The tariffs on South Africa, among the highest levied on any nation, threaten to cut thousands of jobs in the country’s agricultural and automotive industries.

The US is South Africa’s biggest trade partner after China. 

Any collaboration will need to be approved by the country’s competition authorities. 

US tariffs are here to stay

South African President Cyril Ramaphosa and his US counterpart Donald Trump previously spoke by phone on the eve of the introduction of Washington’s punitive new tariff regime.

The call signaled an effort by the authorities in Pretoria to invigorate negotiations on a new trade deal with its biggest partner after China.

The two nations have failed to make substantive progress on an accord since their leaders met at the White House in May.

Their call on Wednesday last week coincided with a meeting between South Africa’s foreign minister, Ronald Lamola, and US Chargé d’Affaires David Greene — currently the top US diplomat in Pretoria.

“The two leaders undertook to continue with further engagements recognizing the various trade negotiations the US is currently involved in,” it said.

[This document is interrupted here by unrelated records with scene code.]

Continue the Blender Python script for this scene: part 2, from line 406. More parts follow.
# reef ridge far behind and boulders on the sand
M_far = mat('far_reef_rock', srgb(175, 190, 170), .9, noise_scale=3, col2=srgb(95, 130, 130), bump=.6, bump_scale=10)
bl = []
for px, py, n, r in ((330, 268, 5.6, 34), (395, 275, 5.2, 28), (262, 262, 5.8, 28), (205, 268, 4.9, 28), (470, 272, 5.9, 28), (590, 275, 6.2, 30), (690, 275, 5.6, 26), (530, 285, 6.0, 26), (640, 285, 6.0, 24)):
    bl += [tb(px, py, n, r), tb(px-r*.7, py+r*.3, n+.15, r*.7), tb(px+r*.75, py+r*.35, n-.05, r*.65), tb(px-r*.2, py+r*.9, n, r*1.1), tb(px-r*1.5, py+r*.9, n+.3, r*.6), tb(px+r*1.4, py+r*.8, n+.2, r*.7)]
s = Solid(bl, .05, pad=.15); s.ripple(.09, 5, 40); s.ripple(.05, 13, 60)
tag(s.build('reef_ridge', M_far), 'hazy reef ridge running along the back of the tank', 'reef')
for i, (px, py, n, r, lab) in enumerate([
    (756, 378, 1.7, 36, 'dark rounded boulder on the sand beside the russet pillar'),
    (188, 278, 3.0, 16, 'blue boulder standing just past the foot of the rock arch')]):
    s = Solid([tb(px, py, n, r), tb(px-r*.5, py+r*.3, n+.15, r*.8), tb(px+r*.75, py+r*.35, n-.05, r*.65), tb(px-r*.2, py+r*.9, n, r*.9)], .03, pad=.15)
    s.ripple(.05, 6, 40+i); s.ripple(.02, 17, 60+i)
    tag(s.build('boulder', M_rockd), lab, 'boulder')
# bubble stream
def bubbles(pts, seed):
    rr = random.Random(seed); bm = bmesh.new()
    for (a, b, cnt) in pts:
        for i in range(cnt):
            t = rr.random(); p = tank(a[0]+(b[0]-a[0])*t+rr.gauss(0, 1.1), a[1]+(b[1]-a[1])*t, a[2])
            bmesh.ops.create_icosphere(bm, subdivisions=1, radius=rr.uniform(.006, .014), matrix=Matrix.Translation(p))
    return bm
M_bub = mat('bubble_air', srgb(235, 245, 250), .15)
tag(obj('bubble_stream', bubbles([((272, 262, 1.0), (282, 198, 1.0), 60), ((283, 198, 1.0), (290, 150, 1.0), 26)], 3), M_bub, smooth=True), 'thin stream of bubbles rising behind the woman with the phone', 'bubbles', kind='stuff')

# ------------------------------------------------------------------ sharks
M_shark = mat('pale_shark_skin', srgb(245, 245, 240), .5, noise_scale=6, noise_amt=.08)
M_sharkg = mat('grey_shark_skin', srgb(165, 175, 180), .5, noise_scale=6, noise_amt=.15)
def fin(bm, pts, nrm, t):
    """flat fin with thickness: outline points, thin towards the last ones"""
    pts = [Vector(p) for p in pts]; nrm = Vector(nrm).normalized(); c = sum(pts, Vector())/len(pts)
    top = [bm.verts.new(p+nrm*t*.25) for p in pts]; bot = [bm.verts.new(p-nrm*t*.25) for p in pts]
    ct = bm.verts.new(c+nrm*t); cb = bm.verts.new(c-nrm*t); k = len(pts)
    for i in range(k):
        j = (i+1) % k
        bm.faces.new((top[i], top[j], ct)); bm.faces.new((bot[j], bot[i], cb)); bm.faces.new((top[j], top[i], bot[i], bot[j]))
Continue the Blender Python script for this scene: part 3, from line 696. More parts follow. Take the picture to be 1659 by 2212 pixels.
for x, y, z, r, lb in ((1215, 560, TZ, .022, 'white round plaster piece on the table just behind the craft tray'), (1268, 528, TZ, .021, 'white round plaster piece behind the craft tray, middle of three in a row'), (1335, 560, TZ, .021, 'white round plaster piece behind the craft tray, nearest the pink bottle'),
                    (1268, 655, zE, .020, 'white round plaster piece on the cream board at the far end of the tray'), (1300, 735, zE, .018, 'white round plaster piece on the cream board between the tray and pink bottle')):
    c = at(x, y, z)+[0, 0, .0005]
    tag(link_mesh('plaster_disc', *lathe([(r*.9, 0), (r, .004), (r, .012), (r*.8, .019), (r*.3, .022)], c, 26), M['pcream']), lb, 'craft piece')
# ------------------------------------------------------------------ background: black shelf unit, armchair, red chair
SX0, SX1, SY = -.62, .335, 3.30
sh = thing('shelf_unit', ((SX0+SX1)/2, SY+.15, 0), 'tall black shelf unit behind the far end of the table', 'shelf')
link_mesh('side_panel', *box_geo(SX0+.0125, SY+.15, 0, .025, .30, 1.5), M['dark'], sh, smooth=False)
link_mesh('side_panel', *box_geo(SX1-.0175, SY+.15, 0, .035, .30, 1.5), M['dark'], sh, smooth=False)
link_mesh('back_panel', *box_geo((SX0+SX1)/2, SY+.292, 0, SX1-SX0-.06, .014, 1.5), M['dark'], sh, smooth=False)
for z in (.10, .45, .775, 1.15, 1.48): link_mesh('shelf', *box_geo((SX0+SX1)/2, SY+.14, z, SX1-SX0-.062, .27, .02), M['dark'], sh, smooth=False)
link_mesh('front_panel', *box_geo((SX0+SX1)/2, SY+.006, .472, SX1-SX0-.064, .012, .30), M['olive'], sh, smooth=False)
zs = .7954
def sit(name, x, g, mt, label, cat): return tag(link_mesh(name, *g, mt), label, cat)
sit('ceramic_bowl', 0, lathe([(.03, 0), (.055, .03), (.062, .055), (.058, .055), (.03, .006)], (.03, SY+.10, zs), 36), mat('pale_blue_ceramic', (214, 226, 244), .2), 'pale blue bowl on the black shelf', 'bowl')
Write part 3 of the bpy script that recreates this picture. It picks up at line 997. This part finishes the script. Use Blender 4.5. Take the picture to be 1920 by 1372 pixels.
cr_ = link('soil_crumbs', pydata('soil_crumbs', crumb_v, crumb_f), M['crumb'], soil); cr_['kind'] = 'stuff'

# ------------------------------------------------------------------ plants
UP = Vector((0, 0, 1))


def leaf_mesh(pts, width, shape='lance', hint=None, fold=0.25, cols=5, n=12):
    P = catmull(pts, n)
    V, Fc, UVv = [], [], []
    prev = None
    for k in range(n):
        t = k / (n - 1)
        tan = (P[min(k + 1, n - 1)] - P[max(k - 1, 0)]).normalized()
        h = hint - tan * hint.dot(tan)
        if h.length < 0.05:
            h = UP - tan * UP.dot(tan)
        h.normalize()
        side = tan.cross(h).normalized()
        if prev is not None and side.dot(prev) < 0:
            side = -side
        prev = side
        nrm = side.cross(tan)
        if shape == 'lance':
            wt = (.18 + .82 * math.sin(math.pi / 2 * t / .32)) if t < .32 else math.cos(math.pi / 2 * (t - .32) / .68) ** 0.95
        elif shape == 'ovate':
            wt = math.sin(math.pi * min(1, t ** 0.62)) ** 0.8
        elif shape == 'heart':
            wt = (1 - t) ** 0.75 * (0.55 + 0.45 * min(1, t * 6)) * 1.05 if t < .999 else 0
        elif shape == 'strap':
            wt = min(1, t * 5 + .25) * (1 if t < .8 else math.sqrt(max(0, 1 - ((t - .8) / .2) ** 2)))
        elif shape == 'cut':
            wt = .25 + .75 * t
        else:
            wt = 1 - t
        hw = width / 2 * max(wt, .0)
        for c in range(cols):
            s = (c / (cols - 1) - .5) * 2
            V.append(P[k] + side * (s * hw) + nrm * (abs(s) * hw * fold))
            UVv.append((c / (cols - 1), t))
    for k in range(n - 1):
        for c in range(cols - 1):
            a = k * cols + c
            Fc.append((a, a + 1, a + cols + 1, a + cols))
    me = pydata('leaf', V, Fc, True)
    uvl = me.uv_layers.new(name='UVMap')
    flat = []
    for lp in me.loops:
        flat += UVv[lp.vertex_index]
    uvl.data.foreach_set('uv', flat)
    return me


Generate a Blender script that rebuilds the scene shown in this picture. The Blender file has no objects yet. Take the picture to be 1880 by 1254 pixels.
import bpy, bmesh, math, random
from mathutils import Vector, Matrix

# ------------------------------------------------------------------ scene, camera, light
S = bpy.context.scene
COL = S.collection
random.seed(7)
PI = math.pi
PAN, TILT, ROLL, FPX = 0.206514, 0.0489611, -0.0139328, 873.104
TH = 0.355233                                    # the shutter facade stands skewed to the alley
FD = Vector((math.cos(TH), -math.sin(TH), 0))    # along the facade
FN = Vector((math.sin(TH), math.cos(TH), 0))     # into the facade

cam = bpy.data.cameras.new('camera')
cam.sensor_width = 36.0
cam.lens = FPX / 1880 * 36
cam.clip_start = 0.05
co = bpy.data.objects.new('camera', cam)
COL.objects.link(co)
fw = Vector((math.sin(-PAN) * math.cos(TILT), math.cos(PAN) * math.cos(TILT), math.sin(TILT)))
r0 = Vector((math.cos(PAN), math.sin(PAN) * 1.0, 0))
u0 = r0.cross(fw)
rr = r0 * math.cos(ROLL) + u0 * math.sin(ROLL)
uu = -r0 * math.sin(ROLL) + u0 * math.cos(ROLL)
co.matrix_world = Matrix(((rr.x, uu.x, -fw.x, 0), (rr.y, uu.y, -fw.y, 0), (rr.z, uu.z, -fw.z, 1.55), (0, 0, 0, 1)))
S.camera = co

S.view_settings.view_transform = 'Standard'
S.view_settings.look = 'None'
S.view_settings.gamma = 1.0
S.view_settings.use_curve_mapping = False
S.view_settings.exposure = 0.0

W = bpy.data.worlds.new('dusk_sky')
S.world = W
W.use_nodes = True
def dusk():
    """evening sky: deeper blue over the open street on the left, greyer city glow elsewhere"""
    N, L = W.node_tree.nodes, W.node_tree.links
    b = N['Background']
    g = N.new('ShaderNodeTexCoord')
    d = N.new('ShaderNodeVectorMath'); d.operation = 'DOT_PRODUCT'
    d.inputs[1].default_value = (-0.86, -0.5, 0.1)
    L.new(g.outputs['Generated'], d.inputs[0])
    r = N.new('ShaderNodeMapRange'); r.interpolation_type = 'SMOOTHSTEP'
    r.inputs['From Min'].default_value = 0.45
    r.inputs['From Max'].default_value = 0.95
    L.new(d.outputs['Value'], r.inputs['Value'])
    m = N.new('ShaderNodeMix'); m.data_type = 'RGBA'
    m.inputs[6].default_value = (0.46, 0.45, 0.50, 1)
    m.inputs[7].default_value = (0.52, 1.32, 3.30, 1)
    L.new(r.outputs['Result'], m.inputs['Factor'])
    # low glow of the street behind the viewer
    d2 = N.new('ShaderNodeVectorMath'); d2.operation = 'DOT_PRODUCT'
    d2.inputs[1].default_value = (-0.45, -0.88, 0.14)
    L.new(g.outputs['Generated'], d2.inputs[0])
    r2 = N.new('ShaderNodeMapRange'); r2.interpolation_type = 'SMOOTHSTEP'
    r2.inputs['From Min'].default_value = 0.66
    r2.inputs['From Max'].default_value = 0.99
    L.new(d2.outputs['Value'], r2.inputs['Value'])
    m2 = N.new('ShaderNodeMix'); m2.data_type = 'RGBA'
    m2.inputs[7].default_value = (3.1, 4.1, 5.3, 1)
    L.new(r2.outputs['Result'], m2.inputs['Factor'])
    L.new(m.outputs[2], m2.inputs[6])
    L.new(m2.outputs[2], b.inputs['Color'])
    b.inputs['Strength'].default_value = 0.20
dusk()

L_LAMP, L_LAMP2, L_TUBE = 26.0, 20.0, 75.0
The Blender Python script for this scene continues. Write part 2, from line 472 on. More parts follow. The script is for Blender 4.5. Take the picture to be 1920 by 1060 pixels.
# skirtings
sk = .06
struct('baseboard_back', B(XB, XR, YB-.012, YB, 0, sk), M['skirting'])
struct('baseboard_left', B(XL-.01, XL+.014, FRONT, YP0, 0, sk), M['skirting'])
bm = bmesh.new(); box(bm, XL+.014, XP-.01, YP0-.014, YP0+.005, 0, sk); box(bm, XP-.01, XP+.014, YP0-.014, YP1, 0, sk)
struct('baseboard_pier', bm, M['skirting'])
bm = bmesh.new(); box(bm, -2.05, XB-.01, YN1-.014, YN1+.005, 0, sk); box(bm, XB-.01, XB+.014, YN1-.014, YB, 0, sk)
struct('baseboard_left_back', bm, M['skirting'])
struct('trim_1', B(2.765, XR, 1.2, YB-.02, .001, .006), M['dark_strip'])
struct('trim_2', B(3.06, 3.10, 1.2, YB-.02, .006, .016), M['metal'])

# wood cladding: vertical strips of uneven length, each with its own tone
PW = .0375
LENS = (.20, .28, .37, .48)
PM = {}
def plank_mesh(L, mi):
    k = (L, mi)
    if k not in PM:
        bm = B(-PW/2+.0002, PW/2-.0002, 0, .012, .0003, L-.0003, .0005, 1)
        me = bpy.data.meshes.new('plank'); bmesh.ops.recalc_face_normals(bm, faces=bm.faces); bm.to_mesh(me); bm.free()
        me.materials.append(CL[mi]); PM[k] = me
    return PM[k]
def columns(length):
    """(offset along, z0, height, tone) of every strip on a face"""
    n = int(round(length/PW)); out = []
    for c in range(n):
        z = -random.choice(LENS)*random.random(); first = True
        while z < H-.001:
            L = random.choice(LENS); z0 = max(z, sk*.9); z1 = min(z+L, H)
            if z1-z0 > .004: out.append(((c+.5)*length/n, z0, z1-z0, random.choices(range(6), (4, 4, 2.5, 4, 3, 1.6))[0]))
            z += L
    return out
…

“Respective trade negotiating teams will take forward more detailed discussions.”

“Today I met the @USEmbassySA chargé d’affaires a.i Mr Greene we had an open, frank and constructive engagement on issues of mutual interest and concern.”

The US imposed 30% tariffs on imports from South Africa, the highest duty charged on goods from any sub-Saharan nation, as part of a shakeup of its relationship with its trading partners. 

Relations between Pretoria and Washington have deteriorated since Trump returned to power in January, with his administration criticizing South African policies aimed at redressing racial inequality, the country’s close ties with nations including Russia and Iran, and Pretoria taking legal action against Israel — a key US ally — over its war on Gaza.

While talks on a new deal are continuing, South Africa won’t change any of its laws at the behest of the US, Minister in the Presidency Khumbuzo Ntshavheni told reporters at a briefing last Thursday.

“The transformation agenda of this country is non-negotiable,” she said, referring to legislation that aims to empower Black South Africans who were systematically excluded from the economy during the apartheid era.

South Africa’s government is modeling the impact of the tariffs on employment if the government is unable to achieve a more-favorable deal. 

The trade department estimates that 30,000 jobs will be lost across all sectors, while the central bank has warned that more than 100,000 jobs in the auto and agriculture industries may be at risk.